Output, word for word, every line from the start of the listing down to and including the line that contains "rnd = random.Random(7)"; include nothing else.

<<<<

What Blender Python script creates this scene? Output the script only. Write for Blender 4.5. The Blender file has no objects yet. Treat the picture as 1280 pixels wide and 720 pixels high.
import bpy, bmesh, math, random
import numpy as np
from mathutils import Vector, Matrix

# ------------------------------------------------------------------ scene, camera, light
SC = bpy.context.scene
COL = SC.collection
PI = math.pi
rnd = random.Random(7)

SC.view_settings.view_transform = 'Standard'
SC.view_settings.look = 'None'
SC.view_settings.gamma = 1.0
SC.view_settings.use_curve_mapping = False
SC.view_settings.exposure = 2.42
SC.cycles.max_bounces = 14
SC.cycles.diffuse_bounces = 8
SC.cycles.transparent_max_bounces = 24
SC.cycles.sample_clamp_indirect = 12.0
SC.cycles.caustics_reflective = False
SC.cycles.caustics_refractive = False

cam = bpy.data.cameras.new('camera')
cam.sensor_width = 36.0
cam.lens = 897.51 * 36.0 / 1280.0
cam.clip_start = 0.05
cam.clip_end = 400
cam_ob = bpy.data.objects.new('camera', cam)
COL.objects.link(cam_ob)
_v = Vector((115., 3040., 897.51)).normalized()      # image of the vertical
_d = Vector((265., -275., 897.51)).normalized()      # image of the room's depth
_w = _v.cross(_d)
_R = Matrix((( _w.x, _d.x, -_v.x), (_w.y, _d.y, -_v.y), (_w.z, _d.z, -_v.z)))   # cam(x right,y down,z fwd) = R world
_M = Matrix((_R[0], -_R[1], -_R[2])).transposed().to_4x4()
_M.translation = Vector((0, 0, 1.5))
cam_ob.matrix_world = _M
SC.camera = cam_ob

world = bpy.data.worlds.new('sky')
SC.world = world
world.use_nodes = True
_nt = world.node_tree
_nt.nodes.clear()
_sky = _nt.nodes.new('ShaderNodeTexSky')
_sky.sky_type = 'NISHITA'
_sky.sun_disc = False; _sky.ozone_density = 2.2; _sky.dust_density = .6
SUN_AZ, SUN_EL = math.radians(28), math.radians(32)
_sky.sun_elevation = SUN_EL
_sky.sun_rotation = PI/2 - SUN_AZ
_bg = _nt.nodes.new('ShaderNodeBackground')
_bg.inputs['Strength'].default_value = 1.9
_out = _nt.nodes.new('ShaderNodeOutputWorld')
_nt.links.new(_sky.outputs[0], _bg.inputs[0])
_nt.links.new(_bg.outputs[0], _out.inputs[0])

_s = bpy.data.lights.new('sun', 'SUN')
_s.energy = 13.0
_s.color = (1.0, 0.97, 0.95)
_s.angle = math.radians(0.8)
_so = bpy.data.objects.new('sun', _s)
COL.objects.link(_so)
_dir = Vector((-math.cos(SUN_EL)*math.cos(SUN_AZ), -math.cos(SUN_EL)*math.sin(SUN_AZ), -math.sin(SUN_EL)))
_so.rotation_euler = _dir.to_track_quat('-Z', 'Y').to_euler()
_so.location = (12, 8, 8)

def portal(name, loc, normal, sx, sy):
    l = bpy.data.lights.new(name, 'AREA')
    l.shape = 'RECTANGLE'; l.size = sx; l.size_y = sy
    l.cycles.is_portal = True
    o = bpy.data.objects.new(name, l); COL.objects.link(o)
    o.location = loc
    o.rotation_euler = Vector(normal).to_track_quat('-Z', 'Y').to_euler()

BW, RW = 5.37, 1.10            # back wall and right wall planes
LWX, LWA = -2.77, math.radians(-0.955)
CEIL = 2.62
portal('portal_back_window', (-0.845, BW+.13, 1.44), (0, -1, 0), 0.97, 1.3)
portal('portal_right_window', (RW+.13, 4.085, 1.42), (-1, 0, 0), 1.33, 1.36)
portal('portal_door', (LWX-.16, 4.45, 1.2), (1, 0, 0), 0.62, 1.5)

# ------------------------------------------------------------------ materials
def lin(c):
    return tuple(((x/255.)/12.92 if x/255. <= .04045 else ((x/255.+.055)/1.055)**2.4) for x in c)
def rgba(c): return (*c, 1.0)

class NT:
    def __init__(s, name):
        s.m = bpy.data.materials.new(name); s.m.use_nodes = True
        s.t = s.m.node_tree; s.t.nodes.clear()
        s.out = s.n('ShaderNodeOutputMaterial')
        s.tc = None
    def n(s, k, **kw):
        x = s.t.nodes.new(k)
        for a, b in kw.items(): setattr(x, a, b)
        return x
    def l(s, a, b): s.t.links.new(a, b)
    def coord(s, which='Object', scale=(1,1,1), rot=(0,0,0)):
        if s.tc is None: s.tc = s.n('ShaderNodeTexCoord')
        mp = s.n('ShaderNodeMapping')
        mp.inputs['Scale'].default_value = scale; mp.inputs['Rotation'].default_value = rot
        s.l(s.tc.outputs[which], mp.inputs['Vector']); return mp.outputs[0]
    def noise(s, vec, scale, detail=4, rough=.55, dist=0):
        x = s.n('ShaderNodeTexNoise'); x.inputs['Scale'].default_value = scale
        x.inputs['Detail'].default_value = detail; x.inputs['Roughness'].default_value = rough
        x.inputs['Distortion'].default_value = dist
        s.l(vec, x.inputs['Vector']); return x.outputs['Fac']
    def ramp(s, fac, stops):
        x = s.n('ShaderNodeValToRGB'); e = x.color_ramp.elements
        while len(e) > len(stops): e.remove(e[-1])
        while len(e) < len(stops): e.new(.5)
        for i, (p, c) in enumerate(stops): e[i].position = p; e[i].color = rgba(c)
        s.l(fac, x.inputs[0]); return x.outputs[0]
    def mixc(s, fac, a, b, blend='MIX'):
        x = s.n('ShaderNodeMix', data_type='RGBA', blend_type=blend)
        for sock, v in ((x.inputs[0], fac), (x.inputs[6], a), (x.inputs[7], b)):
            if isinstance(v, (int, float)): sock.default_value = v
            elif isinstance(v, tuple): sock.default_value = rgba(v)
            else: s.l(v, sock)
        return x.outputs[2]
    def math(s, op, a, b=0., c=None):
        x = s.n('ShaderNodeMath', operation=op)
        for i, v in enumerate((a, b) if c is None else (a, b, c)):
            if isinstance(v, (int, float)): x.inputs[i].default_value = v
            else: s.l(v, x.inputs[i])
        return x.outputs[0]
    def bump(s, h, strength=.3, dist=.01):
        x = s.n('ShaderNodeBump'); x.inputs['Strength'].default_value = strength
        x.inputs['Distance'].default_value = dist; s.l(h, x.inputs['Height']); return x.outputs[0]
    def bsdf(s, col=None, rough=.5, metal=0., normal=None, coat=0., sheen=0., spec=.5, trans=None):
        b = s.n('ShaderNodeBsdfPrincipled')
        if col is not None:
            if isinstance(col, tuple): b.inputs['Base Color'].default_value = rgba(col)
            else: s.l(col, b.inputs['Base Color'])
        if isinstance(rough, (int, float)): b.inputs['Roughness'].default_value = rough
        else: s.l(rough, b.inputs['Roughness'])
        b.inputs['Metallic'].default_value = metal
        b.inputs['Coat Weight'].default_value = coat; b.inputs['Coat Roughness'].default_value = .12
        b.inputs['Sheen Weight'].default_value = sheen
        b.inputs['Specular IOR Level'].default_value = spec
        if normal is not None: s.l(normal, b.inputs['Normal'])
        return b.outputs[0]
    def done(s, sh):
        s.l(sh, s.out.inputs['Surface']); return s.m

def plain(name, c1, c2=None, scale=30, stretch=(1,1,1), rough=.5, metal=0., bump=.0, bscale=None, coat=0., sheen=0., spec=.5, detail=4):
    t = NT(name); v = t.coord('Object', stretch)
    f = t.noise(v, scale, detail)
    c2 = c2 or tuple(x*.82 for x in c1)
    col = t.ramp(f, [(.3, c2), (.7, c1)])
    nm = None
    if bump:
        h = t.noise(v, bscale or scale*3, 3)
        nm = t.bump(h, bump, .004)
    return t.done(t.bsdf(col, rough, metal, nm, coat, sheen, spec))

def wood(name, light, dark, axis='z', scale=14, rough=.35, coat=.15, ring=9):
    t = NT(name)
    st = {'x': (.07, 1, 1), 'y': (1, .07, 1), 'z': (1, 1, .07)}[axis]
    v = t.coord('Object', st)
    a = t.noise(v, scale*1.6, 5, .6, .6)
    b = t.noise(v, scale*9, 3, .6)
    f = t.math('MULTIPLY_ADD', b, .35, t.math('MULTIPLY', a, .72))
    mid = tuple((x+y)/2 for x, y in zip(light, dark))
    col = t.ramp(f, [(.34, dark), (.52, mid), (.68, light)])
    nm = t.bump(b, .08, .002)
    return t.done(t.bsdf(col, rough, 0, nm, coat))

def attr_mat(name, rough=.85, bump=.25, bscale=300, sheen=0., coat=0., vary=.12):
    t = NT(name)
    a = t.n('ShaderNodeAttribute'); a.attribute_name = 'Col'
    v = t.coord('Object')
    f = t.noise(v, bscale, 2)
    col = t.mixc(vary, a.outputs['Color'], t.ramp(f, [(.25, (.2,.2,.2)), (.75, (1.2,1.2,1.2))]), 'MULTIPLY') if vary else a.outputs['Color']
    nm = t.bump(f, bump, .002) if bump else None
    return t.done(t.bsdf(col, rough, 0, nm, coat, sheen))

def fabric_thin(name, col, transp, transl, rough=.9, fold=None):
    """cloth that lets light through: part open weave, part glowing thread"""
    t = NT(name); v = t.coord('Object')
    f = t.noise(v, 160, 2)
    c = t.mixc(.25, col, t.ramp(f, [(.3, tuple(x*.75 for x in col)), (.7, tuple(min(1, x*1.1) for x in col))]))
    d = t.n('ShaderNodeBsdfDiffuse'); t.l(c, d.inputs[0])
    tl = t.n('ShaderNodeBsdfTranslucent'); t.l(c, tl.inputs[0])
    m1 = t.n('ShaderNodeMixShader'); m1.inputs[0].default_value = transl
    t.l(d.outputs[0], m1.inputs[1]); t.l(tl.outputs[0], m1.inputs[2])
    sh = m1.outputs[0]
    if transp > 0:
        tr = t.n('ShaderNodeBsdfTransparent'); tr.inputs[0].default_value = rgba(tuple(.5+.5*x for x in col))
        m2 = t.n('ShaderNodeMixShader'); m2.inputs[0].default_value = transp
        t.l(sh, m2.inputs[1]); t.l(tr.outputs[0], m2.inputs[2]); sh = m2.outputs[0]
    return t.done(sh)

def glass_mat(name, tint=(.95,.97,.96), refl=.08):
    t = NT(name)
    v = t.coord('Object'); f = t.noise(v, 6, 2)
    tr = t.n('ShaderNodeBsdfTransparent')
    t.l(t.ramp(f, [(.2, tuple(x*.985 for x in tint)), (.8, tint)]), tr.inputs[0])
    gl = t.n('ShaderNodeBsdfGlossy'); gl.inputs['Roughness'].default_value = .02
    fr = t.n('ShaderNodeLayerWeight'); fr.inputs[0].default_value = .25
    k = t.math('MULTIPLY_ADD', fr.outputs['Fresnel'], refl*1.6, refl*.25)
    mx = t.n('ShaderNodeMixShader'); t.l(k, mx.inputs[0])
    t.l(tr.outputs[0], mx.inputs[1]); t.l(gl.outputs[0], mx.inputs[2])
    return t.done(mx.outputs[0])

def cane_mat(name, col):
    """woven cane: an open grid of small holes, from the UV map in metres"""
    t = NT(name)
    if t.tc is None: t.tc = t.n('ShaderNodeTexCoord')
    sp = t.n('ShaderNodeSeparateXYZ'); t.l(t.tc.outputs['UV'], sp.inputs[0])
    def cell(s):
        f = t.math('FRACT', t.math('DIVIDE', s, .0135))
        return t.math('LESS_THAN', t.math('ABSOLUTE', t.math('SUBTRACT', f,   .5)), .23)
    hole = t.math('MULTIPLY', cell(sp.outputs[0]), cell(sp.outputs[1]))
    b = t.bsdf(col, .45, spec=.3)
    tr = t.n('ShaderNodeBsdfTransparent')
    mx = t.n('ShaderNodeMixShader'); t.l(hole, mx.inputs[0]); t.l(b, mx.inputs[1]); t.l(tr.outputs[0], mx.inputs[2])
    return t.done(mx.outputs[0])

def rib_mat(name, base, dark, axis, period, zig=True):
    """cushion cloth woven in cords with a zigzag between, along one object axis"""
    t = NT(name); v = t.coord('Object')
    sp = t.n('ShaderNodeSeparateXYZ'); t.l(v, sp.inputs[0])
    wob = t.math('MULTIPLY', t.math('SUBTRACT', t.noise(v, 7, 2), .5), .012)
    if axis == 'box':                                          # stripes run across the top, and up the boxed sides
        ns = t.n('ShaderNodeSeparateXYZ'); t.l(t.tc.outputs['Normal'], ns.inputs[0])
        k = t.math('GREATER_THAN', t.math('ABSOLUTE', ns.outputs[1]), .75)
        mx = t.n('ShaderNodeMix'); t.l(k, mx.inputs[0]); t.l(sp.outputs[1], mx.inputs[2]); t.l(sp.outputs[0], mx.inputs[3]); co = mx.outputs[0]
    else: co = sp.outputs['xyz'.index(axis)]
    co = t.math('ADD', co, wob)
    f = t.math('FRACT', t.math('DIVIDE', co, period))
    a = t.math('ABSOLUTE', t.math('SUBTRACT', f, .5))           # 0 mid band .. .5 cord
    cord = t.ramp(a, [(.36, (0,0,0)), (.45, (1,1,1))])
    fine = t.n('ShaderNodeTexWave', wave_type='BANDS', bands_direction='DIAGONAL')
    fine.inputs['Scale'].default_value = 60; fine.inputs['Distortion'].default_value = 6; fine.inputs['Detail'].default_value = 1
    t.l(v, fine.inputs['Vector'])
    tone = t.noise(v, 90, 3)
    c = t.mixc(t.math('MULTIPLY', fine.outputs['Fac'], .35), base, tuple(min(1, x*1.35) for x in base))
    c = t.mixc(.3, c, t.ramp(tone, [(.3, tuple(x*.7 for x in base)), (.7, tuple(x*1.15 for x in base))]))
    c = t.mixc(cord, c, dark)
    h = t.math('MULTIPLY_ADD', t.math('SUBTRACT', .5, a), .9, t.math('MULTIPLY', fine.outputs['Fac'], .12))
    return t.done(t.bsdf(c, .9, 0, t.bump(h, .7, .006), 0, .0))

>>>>

# Exercise answer
What Blender Python script creates this scene? Output the script only. Write for Blender 4.5. The Blender file has no objects yet. Treat the picture as 1280 pixels wide and 720 pixels high.
import bpy, bmesh, math, random
import numpy as np
from mathutils import Vector, Matrix

# ------------------------------------------------------------------ scene, camera, light
SC = bpy.context.scene
COL = SC.collection
PI = math.pi
rnd = random.Random(7)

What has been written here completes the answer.